*** DATA EXTRACT ***

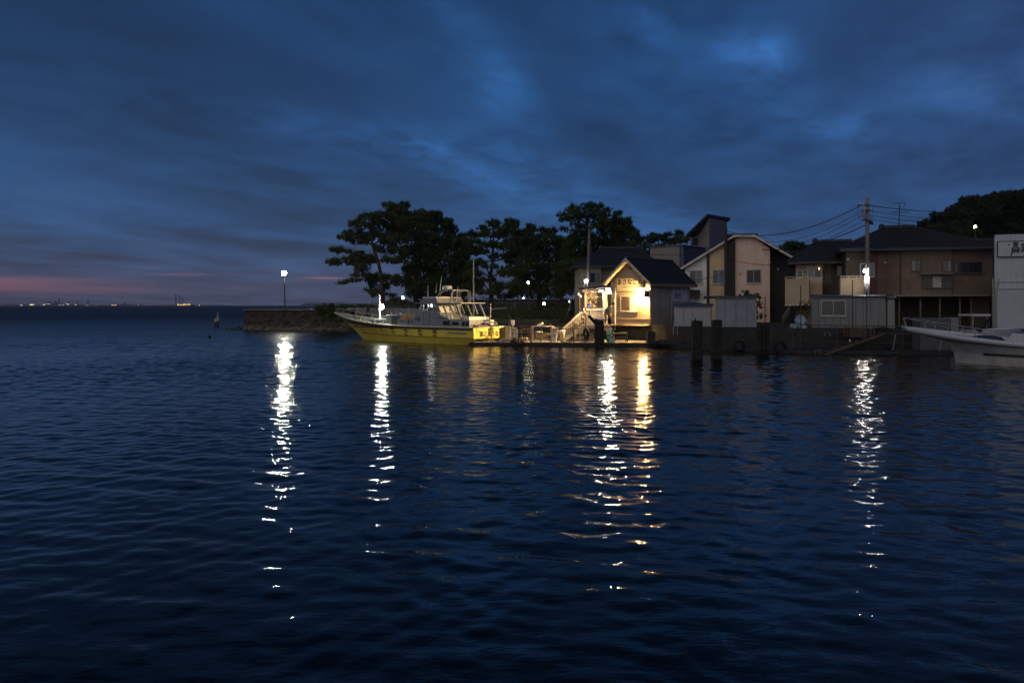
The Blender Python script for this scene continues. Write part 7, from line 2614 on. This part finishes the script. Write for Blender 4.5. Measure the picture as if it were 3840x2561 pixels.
# thin pole against the gabled house
o = thing('thin_pole', 'slim dark pole rising in front of the gabled house', 'pole', (XP(2722, 63.2), 63.2, ZG))
MB().tube([(XP(2722, 63.2), 63.2, ZG), P(2722, 846, 63.2)], [.13, .10], 8).build('pole', mat('dark_pole', (0.05, 0.045, 0.045), 0.85), o)
MB().bar(P(2714, 866, 63.05), P(2730, 866, 63.05), .06).build('cross_arm', M_STEEL_D, o)
MB().bar(P(2714, 900, 63.05), P(2730, 900, 63.05), .06).build('cross_arm', M_STEEL_D, o)
# wooden pole with lamp by the canopy
o = thing('wooden_pole', 'tall wooden pole with a bare lamp behind the deck canopy', 'pole', (XP(2207, 58), 58, ZG))
MB().tube([(XP(2204, 58), 58, ZG), P(2206, 1000, 58), P(2211, 840, 58)], [.13, .11, .085], 8).build('pole', mat('grey_pole', (0.17, 0.15, 0.14), 0.85, 0, .2, 5, streak=.3), o, smooth=True)
MB().bar(P(2198, 850, 57.85), P(2222, 850, 57.85), .06).build('cross_arm', M_STEEL_D, o)
c_ = P(2198, 1054, 57.6)
MB().ball(c_, (.13, .11, .13), 10, 7).build('lamp_bulb', glow_mat('glow_pole_lamp', (1.0, 0.98, 0.93), 26), o, smooth=True)
MB().tube([c_ + Vector((.1, 0, 0)), P(2203, 1058, 57.7), P(2203, 1080, 57.7)], .05, 6).build('lamp_bracket', M_WHITE, o)
mb = MB()
mb.tube([P(2208, 1060, 57.7), P(2135, 1132, 55.2)], .012, 4)
mb.tube([P(2195, 1062, 57.7), P(2172, 1098, 57)], .016, 4)
mb.build('stay_wire', M_STEEL, o)
mb = MB()
sag_wire(mb, P(2160, 1067, 60), P(2128, 1180, 58), -.02, .014)
tag(mb.build('stay_cable', M_STEEL), 'pale slanting stay cable left of the canopy', 'cable')


# ------------------------------------------------------------------ air over the bay
hz = MB().b2((-6500, -400, -6.0), (6500, 5600, 140.0)).build('haze', mat('haze_surface_unused', (0.5, 0.5, 0.5)))
hz.data.materials.clear()
hm = bpy.data.materials.new('haze')
hm.use_nodes = True
hm.node_tree.nodes.clear()
pv = hm.node_tree.nodes.new('ShaderNodeVolumePrincipled')
pv.inputs['Color'].default_value = (0.92, 0.94, 1.0, 1)
pv.inputs['Density'].default_value = 0.00009
ho = hm.node_tree.nodes.new('ShaderNodeOutputMaterial')
hm.node_tree.links.new(pv.outputs[0], ho.inputs['Volume'])
hz.data.materials.append(hm)
hz['kind'] = 'stuff'
hz['label'] = 'thin evening haze over the bay'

***

Output a faithful copy of the data, with each picture left out.

The Blender Python script for this scene continues. Write part 7, from line 2614 on. This part finishes the script. Write for Blender 4.5. Measure the picture as if it were 3840x2561 pixels.
# thin pole against the gabled house
o = thing('thin_pole', 'slim dark pole rising in front of the gabled house', 'pole', (XP(2722, 63.2), 63.2, ZG))
MB().tube([(XP(2722, 63.2), 63.2, ZG), P(2722, 846, 63.2)], [.13, .10], 8).build('pole', mat('dark_pole', (0.05, 0.045, 0.045), 0.85), o)
MB().bar(P(2714, 866, 63.05), P(2730, 866, 63.05), .06).build('cross_arm', M_STEEL_D, o)
MB().bar(P(2714, 900, 63.05), P(2730, 900, 63.05), .06).build('cross_arm', M_STEEL_D, o)
# wooden pole with lamp by the canopy
o = thing('wooden_pole', 'tall wooden pole with a bare lamp behind the deck canopy', 'pole', (XP(2207, 58), 58, ZG))
MB().tube([(XP(2204, 58), 58, ZG), P(2206, 1000, 58), P(2211, 840, 58)], [.13, .11, .085], 8).build('pole', mat('grey_pole', (0.17, 0.15, 0.14), 0.85, 0, .2, 5, streak=.3), o, smooth=True)
MB().bar(P(2198, 850, 57.85), P(2222, 850, 57.85), .06).build('cross_arm', M_STEEL_D, o)
c_ = P(2198, 1054, 57.6)
MB().ball(c_, (.13, .11, .13), 10, 7).build('lamp_bulb', glow_mat('glow_pole_lamp', (1.0, 0.98, 0.93), 26), o, smooth=True)
MB().tube([c_ + Vector((.1, 0, 0)), P(2203, 1058, 57.7), P(2203, 1080, 57.7)], .05, 6).build('lamp_bracket', M_WHITE, o)
mb = MB()
mb.tube([P(2208, 1060, 57.7), P(2135, 1132, 55.2)], .012, 4)
mb.tube([P(2195, 1062, 57.7), P(2172, 1098, 57)], .016, 4)
mb.build('stay_wire', M_STEEL, o)
mb = MB()
sag_wire(mb, P(2160, 1067, 60), P(2128, 1180, 58), -.02, .014)
tag(mb.build('stay_cable', M_STEEL), 'pale slanting stay cable left of the canopy', 'cable')


# ------------------------------------------------------------------ air over the bay
hz = MB().b2((-6500, -400, -6.0), (6500, 5600, 140.0)).build('haze', mat('haze_surface_unused', (0.5, 0.5, 0.5)))
hz.data.materials.clear()
hm = bpy.data.materials.new('haze')
hm.use_nodes = True
hm.node_tree.nodes.clear()
pv = hm.node_tree.nodes.new('ShaderNodeVolumePrincipled')
pv.inputs['Color'].default_value = (0.92, 0.94, 1.0, 1)
pv.inputs['Density'].default_value = 0.00009
ho = hm.node_tree.nodes.new('ShaderNodeOutputMaterial')
hm.node_tree.links.new(pv.outputs[0], ho.inputs['Volume'])
hz.data.materials.append(hm)
hz['kind'] = 'stuff'
hz['label'] = 'thin evening haze over the bay'